How to Ask a Caller to Speak Up on the Phone
Growing Your Business, Beyond the Call

How to Ask a Caller to Speak Up on the Phone

When your sales or customer service representatives are having a hard time hearing someone on the phone, it’s vital to maintain telephone etiquette and courtesy at all times. Here’s a look at scenarios when it can be hard to hear someone on the phone — and what to do when those scenarios emerge.

Times When It’s Tough to Hear Someone on the Phone

We’ve all been in situations when it’s hard to hear the person on the other end of the line. The leading causes of those situations include:

  • Soft tones: Some people speak softer than others. When you’re on the phone with someone who naturally speaks a little more quietly, it can be tough to have a conversation.
  • Language barriers: Language barriers can also make it difficult to understand someone. When you’re speaking to someone who is struggling to find the right words, the quality of conversation can suffer.
  • Poor connections: Bad cellular reception is one of the leading causes of poor phone conversations. If someone is cutting in and out, or if their voice sounds like it’s on a delay, it can be hard to chat.
  • Phone issues: A caller may have the volume turned too far down on their phone. Similarly, some people may think they are on speaker when they are not. Others may accidentally hit the mute button.

Everyone has experienced a challenging phone conversation, whether it was due to one of the reasons listed above or another issue. Read on to learn more about effectively dealing with these situations while maintaining business telephone etiquette.
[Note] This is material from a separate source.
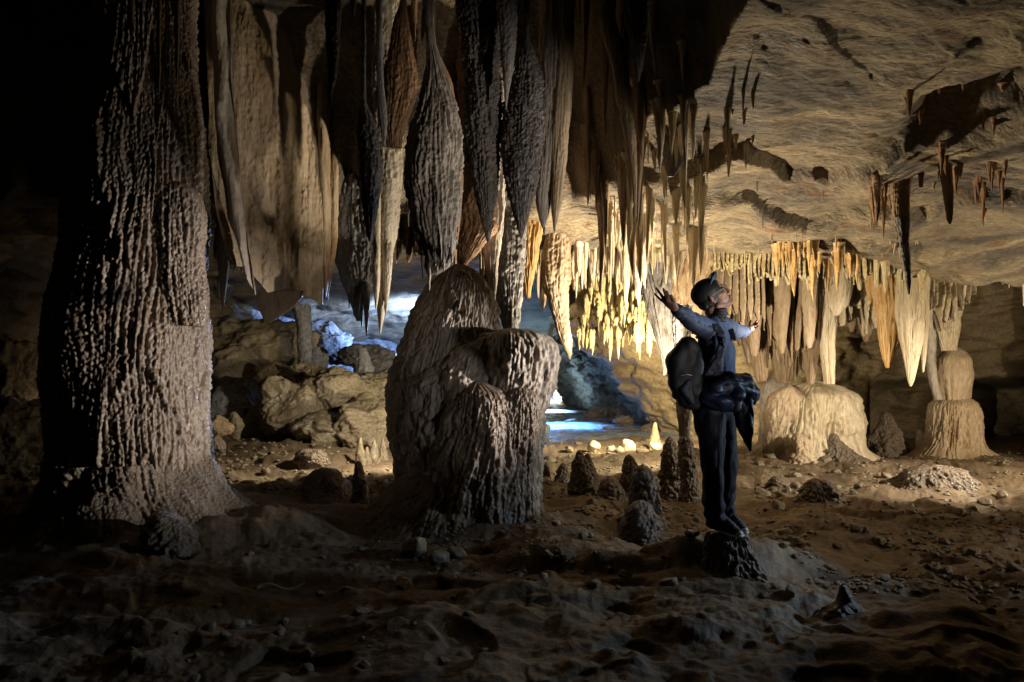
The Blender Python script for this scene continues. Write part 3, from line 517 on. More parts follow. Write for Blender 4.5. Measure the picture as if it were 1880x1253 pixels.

The Art of Asking Politely

Having a difficult phone conversation? There are ways to fix the problem while also maintaining phone etiquette and courtesy. Follow this three-step process when you’re on the phone with someone who is difficult to understand:

  • Apologize: Start by apologizing. By simply saying “I’m sorry,” you put the caller at ease. If you fail to apologize first, offering solutions may sound like an accusation.
  • Take responsibility: Focus on using the word “I” rather than “you.” For example, use terms like “I’m having trouble hearing you” and “I missed that.” Avoid saying things like “You need to speak louder.”
  • Provide solutions rather than problems: It’s not enough to say “Something’s wrong with your phone.” — that’s a problem rather than a solution, so focus on providing answers instead. For example, start by saying, “Would you repeat that?”

What to Do When Asking the Other Person to Speak Up Doesn’t Work

Even the best business telephone etiquette doesn’t guarantee you’ll find a solution to the problem. If asking the other person to speak up or repeat themselves doesn’t work, it’s time to try something else.

First, get as much information as possible despite the connection issues. Second, try moving the caller onto a different channel, such as email or live chat. Finally, make the caller feel as though moving to a different channel is part of the regular process. If done correctly, the caller won’t even know phone issues affected the conversation.